┌──
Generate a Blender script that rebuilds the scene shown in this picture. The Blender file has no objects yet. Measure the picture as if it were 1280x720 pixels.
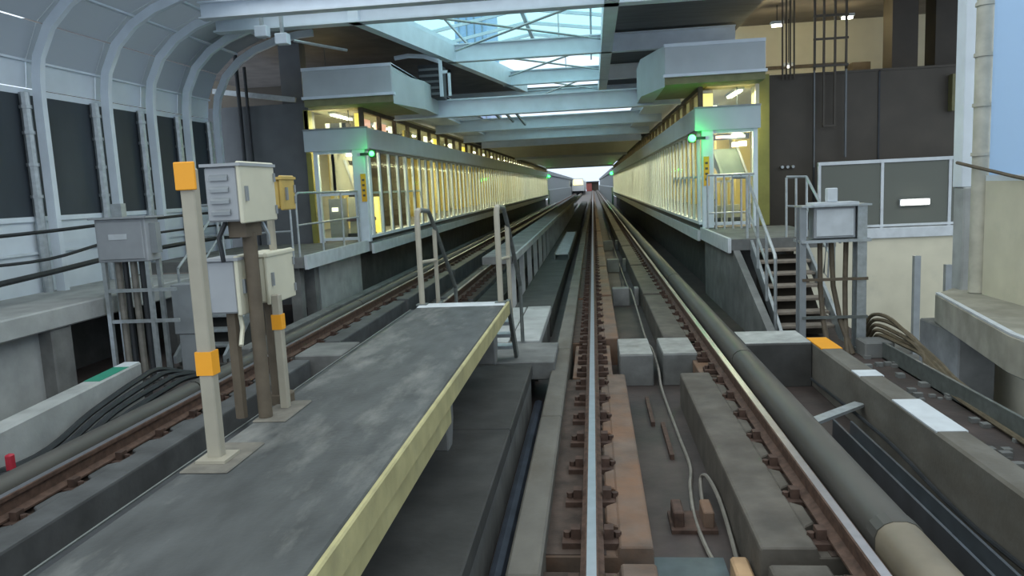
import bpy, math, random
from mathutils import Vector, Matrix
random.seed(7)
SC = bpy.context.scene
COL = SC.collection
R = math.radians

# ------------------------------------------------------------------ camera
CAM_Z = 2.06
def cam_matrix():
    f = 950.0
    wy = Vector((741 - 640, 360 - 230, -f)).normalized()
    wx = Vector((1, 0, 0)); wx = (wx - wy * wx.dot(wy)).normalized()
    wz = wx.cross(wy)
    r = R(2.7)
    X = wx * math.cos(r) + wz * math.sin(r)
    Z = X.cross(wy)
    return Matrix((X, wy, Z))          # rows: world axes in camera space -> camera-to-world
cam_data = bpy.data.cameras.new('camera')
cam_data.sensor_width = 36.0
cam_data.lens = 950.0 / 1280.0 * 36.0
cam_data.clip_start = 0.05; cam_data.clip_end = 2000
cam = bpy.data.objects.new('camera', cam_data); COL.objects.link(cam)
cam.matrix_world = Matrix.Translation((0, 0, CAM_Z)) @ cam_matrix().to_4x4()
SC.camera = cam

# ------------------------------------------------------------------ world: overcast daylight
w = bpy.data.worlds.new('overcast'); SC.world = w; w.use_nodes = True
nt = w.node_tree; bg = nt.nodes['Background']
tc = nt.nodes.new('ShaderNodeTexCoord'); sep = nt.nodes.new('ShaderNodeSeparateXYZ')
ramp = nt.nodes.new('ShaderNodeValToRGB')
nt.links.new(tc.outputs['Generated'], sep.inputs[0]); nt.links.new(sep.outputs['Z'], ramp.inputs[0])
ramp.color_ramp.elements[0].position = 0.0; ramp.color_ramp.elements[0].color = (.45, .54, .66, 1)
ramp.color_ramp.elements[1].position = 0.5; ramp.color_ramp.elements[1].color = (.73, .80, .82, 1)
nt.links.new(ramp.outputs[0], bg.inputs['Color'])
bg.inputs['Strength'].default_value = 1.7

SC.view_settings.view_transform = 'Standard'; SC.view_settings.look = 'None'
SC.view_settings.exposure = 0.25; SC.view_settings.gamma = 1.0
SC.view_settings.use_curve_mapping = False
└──
┌──
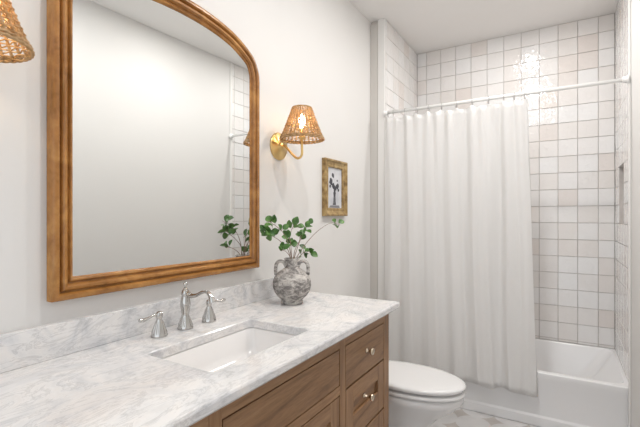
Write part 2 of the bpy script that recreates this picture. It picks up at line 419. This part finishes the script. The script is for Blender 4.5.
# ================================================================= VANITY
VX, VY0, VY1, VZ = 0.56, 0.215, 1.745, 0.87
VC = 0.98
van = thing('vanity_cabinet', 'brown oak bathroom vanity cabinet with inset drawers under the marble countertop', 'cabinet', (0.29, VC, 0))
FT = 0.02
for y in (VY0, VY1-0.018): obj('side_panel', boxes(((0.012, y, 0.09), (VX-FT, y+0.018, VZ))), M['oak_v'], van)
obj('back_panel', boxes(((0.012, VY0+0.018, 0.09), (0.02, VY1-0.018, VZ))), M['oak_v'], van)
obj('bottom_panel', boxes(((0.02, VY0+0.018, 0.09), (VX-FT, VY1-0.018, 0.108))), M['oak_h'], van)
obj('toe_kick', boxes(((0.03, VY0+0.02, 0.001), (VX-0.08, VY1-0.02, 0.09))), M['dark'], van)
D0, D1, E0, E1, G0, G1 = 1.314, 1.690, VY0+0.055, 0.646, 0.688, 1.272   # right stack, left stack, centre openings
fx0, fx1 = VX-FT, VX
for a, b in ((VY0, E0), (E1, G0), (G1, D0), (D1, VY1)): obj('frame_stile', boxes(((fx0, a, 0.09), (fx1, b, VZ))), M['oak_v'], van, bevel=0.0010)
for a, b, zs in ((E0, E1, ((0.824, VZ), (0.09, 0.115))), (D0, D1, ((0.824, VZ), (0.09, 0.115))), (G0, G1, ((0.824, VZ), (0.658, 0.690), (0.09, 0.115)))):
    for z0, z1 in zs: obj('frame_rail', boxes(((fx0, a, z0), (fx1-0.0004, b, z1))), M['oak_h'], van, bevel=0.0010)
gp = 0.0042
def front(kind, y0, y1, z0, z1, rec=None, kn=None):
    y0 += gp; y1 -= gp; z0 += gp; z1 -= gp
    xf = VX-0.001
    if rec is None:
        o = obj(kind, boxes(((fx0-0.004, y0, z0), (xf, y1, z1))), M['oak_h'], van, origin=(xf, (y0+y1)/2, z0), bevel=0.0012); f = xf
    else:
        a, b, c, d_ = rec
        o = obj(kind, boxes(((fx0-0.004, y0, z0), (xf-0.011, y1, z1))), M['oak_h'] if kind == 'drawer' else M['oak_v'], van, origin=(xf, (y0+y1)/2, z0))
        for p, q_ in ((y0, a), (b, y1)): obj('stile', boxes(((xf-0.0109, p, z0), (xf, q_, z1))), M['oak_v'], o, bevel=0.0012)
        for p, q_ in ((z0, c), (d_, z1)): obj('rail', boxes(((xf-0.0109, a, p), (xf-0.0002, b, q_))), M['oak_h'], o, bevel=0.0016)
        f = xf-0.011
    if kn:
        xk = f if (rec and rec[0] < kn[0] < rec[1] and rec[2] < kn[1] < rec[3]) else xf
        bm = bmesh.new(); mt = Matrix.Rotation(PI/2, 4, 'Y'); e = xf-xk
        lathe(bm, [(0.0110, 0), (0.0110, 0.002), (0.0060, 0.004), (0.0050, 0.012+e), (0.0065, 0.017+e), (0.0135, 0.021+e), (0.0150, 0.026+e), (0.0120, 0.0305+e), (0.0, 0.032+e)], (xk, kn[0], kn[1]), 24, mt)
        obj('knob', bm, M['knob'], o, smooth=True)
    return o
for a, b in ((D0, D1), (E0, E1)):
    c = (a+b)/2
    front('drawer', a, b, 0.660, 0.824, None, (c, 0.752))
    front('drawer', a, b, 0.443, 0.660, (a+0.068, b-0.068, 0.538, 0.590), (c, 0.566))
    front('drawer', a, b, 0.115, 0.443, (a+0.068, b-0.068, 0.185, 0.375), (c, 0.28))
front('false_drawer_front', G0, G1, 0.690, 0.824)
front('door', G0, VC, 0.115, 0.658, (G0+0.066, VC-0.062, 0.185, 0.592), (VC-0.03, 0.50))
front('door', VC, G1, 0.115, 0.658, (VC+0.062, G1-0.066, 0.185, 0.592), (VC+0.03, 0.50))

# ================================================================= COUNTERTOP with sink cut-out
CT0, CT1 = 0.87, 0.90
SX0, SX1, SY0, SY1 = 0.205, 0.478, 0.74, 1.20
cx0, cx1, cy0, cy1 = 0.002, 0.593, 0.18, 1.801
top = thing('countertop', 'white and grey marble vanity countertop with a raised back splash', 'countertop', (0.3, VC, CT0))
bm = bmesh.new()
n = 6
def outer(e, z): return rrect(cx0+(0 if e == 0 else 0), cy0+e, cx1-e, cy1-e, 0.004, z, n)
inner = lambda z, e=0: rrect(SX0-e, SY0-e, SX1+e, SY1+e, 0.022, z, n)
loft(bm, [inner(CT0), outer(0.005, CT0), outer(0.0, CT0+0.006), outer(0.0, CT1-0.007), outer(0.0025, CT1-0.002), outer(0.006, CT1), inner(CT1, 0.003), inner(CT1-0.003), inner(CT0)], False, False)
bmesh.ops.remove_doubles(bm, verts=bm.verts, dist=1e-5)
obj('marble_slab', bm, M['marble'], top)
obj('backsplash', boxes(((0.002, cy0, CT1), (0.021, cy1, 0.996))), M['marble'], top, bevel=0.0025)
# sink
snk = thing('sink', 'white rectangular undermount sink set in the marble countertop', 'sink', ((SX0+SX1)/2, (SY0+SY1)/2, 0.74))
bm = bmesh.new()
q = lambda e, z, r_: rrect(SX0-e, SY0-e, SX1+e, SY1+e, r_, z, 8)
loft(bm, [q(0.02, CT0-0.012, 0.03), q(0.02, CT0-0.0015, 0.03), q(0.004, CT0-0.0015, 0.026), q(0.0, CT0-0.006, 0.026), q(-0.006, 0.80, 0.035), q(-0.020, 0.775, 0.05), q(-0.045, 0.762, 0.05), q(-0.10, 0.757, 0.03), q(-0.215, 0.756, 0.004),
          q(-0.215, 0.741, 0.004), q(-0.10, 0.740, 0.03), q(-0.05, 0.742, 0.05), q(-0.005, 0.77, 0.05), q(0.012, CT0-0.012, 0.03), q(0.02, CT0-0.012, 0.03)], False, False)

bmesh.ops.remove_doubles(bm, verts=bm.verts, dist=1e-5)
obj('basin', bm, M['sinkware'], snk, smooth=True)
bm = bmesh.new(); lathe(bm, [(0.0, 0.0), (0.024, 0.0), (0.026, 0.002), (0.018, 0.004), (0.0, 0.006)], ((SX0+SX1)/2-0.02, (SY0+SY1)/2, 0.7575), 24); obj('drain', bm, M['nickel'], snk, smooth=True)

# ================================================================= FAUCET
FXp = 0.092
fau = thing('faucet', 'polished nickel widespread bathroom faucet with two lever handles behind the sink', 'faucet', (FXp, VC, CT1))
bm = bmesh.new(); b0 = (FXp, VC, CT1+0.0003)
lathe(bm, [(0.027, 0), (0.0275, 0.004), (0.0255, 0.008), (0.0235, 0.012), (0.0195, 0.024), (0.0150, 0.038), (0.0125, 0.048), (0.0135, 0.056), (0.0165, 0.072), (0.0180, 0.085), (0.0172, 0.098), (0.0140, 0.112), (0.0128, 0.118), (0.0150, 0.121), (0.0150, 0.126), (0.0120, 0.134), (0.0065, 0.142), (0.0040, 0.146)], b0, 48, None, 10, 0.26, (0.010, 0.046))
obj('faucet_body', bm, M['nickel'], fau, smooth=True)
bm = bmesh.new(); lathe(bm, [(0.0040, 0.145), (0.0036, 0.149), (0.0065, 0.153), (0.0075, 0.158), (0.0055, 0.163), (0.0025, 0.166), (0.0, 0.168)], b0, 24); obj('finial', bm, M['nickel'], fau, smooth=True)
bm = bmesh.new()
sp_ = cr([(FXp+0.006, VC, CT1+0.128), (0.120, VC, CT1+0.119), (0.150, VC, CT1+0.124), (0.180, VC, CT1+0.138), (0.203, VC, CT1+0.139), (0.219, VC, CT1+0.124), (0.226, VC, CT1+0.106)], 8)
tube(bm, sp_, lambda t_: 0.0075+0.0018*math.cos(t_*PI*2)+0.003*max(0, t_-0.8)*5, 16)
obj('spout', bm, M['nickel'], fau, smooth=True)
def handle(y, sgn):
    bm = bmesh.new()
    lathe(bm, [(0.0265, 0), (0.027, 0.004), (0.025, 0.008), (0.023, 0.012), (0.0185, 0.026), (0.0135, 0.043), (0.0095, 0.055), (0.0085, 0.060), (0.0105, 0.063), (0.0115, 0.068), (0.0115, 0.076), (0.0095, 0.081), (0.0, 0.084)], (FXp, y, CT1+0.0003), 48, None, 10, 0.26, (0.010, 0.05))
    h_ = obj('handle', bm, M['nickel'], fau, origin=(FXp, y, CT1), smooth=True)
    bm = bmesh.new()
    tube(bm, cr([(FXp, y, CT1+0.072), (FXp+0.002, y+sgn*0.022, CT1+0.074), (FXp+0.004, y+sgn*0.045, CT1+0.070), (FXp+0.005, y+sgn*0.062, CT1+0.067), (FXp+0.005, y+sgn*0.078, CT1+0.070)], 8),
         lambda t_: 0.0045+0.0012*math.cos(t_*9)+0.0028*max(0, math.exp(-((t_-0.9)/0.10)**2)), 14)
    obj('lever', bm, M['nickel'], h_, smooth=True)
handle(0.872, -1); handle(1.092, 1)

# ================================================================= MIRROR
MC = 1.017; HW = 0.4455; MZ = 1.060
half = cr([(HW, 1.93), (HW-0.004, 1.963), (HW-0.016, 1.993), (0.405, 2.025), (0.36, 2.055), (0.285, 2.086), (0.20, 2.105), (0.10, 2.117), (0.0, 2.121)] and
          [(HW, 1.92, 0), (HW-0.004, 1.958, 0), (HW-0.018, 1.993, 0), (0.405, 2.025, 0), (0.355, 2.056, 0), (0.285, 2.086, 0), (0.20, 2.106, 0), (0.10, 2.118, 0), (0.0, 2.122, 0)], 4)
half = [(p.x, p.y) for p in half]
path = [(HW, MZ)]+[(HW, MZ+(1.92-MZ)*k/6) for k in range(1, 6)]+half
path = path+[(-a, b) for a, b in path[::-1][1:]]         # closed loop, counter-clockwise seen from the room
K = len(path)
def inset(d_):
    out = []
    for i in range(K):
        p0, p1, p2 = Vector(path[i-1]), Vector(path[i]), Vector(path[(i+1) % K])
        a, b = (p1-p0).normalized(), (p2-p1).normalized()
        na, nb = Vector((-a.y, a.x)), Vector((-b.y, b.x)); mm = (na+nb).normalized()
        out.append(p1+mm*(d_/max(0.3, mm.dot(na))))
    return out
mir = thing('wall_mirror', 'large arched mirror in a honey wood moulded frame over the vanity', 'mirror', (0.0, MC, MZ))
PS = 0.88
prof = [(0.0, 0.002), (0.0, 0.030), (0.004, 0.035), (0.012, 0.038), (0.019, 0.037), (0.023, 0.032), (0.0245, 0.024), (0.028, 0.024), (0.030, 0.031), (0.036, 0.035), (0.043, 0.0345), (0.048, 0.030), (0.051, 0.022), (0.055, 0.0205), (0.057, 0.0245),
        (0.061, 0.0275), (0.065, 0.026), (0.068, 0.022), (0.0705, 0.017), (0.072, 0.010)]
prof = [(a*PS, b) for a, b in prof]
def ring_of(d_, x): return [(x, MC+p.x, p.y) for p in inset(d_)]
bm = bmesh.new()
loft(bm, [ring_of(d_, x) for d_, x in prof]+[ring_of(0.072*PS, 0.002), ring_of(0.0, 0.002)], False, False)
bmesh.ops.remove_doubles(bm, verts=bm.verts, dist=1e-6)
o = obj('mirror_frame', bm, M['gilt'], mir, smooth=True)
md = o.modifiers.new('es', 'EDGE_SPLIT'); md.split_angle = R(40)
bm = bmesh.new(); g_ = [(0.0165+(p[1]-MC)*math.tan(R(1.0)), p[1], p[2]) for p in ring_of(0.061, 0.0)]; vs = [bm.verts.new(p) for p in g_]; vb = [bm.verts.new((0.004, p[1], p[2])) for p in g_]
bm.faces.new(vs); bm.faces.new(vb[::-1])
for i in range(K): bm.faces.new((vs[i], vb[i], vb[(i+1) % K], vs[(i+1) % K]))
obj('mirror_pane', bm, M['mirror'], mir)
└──
┌──
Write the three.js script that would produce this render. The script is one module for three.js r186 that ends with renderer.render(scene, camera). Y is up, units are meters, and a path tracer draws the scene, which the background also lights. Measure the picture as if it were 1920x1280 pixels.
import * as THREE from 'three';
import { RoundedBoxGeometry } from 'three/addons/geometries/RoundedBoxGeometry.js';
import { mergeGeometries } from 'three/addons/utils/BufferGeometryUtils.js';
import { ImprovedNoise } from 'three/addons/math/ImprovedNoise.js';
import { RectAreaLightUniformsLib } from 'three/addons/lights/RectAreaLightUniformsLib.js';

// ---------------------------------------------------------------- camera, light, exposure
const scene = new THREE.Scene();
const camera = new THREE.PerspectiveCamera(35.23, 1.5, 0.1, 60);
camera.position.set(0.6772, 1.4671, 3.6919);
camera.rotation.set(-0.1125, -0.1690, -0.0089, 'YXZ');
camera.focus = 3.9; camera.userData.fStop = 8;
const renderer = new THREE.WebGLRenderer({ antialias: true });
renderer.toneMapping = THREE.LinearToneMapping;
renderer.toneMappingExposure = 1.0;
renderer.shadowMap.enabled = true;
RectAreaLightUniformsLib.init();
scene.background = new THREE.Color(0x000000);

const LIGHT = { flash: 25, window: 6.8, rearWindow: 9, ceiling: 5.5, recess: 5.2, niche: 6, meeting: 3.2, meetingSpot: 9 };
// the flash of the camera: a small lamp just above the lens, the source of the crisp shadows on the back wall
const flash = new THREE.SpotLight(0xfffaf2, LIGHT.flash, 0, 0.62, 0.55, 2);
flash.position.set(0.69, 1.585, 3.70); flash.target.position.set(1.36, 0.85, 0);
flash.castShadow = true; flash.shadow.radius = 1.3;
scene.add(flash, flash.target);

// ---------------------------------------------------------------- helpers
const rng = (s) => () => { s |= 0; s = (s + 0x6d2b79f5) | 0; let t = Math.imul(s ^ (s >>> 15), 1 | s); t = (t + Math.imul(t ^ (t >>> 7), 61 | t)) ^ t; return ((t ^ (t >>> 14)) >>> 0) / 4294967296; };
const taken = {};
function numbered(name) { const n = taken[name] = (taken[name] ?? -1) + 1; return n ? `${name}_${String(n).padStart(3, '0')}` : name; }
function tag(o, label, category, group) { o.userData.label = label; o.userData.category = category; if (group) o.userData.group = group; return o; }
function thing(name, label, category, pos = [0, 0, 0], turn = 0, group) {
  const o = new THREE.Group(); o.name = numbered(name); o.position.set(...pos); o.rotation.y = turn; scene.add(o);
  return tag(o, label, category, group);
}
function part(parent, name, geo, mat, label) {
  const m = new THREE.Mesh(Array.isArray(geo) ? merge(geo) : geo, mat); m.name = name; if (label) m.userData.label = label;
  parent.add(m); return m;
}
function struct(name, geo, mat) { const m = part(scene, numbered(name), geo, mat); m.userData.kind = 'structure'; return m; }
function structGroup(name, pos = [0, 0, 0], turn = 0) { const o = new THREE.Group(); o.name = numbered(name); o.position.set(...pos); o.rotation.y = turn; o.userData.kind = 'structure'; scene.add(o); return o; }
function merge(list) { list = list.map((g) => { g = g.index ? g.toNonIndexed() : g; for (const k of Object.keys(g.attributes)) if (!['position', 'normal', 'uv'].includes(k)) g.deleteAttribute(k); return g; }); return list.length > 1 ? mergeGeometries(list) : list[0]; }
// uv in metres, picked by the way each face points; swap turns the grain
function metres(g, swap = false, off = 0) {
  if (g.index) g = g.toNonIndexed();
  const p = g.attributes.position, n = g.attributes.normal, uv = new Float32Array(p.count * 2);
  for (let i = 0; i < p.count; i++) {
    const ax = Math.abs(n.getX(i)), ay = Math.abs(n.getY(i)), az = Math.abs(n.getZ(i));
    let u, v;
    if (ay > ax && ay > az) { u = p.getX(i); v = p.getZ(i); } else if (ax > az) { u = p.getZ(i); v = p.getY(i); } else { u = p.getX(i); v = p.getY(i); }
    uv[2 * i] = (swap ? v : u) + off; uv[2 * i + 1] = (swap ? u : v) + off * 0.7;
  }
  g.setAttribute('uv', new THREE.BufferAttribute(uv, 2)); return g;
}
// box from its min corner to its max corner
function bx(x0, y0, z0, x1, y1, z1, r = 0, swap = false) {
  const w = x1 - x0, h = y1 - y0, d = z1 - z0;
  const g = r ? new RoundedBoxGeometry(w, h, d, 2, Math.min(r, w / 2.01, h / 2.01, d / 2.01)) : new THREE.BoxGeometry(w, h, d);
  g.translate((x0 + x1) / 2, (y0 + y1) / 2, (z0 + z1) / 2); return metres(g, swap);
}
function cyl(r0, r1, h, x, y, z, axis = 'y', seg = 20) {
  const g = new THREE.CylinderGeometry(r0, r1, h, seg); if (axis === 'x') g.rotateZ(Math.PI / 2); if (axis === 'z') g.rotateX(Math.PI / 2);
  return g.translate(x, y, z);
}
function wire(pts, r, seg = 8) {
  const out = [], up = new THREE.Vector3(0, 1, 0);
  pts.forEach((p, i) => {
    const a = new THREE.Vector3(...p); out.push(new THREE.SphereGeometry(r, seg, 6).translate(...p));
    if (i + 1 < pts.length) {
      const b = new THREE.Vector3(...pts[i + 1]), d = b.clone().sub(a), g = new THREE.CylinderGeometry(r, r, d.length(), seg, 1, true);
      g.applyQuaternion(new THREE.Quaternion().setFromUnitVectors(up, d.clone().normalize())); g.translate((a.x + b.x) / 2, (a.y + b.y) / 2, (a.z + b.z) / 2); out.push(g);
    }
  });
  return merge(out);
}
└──
Retype the lines above exactly as they appear, from the line containing "Generate a Blender" through the line containing "R = math.radians", and leave out any pictures.

## Output for this task
Generate a Blender script that rebuilds the scene shown in this picture. The Blender file has no objects yet. Measure the picture as if it were 1280x720 pixels.
import bpy, math, random
from mathutils import Vector, Matrix
random.seed(7)
SC = bpy.context.scene
COL = SC.collection
R = math.radians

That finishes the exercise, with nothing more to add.